A managed security service provider (MSSP) is an organization that delivers outsourced cybersecurity services to end customers on an ongoing, managed basis. MSSPs monitor and respond to security threats on behalf of their clients, operating security infrastructure that most organizations lack the expertise or resources to run internally.
Delivering outsourced security operations
MSSPs operate as an extension of their clients’ security teams (or, for smaller organizations, as the entire security function). Their service delivery model typically includes:
- Security monitoring. MSSPs run a security operations center (SOC) that monitors client environments around the clock, including network traffic analysis, endpoint detection, log aggregation, and alert triage.
- Threat detection and response. When the SOC identifies a potential threat, the MSSP classifies its severity and executes response procedures, which may range from blocking a malicious IP address to coordinating a full incident response.
- Vulnerability management. MSSPs scan client environments for vulnerabilities, prioritize remediation, and in many cases apply patches or configuration changes.
- Compliance support. Many MSSPs help clients meet regulatory requirements (HIPAA, PCI DSS, SOC 2, GDPR) by maintaining required security controls and generating compliance reports.
- Technology management.
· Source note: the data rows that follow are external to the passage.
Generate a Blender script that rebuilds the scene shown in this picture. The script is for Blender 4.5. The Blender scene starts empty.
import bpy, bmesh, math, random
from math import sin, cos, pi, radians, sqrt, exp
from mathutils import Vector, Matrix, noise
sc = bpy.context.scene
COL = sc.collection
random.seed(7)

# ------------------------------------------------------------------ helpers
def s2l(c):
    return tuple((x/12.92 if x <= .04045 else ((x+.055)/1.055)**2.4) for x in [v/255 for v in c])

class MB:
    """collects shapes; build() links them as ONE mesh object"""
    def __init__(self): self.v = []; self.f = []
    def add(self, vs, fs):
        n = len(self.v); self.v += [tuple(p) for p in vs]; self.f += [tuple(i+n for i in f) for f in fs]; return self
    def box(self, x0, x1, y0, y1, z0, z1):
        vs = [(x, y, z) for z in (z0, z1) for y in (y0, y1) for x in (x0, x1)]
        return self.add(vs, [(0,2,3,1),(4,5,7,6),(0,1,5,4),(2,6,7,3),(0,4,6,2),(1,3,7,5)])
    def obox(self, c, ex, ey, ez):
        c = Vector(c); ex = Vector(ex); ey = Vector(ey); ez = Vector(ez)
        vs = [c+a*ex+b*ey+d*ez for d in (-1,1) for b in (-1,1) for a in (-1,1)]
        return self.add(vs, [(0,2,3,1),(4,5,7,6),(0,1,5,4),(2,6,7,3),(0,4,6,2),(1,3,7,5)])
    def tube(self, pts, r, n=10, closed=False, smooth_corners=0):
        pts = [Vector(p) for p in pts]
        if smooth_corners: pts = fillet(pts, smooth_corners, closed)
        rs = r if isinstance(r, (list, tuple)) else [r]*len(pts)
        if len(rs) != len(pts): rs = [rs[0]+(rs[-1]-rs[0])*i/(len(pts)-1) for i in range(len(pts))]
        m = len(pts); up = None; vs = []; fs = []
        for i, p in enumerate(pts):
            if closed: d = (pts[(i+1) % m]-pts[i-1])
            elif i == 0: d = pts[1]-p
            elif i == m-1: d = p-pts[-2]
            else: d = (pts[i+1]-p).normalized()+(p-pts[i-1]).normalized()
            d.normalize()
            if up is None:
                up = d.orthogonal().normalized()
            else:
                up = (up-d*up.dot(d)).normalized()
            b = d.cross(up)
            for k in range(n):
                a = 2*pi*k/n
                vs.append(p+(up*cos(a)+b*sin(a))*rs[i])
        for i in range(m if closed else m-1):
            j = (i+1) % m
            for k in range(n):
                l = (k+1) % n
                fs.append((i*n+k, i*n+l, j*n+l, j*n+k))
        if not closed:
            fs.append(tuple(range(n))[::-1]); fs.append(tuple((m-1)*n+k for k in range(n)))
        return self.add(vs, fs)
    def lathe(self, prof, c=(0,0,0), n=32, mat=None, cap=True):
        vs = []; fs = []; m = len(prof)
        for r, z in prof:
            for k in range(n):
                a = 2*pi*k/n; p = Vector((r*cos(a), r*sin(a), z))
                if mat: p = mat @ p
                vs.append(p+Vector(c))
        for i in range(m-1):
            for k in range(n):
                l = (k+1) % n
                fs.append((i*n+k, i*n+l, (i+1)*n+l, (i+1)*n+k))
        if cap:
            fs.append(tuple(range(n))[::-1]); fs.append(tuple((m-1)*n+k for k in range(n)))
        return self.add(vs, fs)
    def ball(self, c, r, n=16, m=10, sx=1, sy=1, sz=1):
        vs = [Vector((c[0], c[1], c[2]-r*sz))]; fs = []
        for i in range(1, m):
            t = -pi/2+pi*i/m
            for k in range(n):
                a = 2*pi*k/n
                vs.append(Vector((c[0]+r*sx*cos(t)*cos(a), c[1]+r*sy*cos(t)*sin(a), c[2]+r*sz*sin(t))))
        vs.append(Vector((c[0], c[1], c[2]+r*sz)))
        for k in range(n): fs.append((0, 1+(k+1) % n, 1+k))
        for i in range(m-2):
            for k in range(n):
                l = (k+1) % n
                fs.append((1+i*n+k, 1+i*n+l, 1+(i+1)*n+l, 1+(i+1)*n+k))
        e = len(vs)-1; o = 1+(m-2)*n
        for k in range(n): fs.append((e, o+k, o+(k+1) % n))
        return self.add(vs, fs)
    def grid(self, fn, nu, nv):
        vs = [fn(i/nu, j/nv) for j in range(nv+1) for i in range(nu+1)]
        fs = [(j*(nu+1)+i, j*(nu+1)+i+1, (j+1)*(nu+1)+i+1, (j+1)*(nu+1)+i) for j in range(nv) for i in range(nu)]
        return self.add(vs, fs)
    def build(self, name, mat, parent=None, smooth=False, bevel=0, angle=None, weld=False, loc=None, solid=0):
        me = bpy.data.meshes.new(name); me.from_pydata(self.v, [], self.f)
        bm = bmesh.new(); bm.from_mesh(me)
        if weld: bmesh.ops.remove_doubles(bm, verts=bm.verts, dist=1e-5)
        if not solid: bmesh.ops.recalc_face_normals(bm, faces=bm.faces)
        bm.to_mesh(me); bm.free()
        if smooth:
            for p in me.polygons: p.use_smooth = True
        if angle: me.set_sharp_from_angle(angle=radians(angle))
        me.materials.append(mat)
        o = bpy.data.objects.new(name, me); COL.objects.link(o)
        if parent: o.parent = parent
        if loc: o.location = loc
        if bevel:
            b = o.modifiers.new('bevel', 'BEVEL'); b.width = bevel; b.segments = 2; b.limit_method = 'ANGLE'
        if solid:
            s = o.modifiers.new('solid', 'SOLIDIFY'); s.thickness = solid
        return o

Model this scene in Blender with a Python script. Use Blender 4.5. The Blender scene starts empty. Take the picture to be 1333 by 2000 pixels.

MSSPs deploy and manage security tools on behalf of clients, including firewalls, intrusion detection systems, SIEM platforms, endpoint protection, and identity management solutions.
Addressing the cybersecurity expertise gap
Cybersecurity has become too complex and resource-intensive for most organizations to handle entirely in-house. The volume of threats continues to increase, the skills needed to detect and respond to sophisticated attacks are scarce and expensive, and regulatory requirements grow more demanding each year.
MSSPs address these challenges by distributing the cost of a mature security operation across multiple clients. A mid-market company that cannot justify a 24/7 SOC with full-time security analysts can access that capability through an MSSP at a fraction of the cost of building it internally.
For technology vendors in the security space, MSSPs are a critical channel partner type. Security vendors sell their products through MSSPs, who then deploy and manage those products as part of their service delivery. This relationship extends the vendor’s reach into customer environments that would never purchase and operate the technology directly.
Services, differentiation, and vendor partnerships
Services commonly delivered by MSSPs
| Service | Description |
|---|---|
| Managed detection and response (MDR) | 24/7 threat monitoring with active investigation and response |
| Managed firewall | Deployment and ongoing management of firewall infrastructure |
| Managed endpoint protection | Deployment and monitoring of endpoint detection and response (EDR) tools |
| SIEM management | Aggregation and correlation of security logs from across the client environment |
| Vulnerability scanning and management | Regular scanning with prioritization and remediation tracking |
| Incident response | Investigation and containment of confirmed security incidents |
| Compliance reporting | Generation of reports and evidence artifacts for regulatory audits |
MSSP vs. MSP
While managed service providers (MSPs) deliver broad IT infrastructure management, MSSPs specialize in security. The distinction matters because security operations require different skills and tooling than general IT management.
| Dimension | MSP | MSSP |
|---|---|---|
| Primary focus | IT infrastructure management | Cybersecurity |
| Core services | Help desk, network management, backup, cloud management | Threat monitoring, incident response, vulnerability management |
| Key certifications | Vendor technical certs, ITIL | CISSP, CISM, vendor security specializations |
| Staffing model | IT generalists and specialists | Security analysts, incident responders, threat hunters |
| SOC requirement | Not typical | Central to the delivery model |
Some organizations operate as both MSP and MSSP, bundling security services into their broader IT management offering, while others are pure-play security providers.
How vendors partner with MSSPs
- Technology licensing: Vendors license their security products to MSSPs at volume pricing through dedicated partner programs, and the MSSP deploys the technology across its client base and manages it as a service.
- Multi-tenant platforms: Security vendors that offer multi-tenant management consoles are particularly attractive to MSSPs, who need to manage hundreds of client environments from a single interface.
- Co-managed models: Some MSSPs offer co-managed security, where the MSSP handles day-to-day monitoring and the client’s internal team retains control over policy decisions and escalations.
- Tiered service packages: MSSPs build service tiers using vendor technology as the foundation. A basic tier might include firewall management and vulnerability scanning, while a premium tier adds 24/7 SOC monitoring and incident response.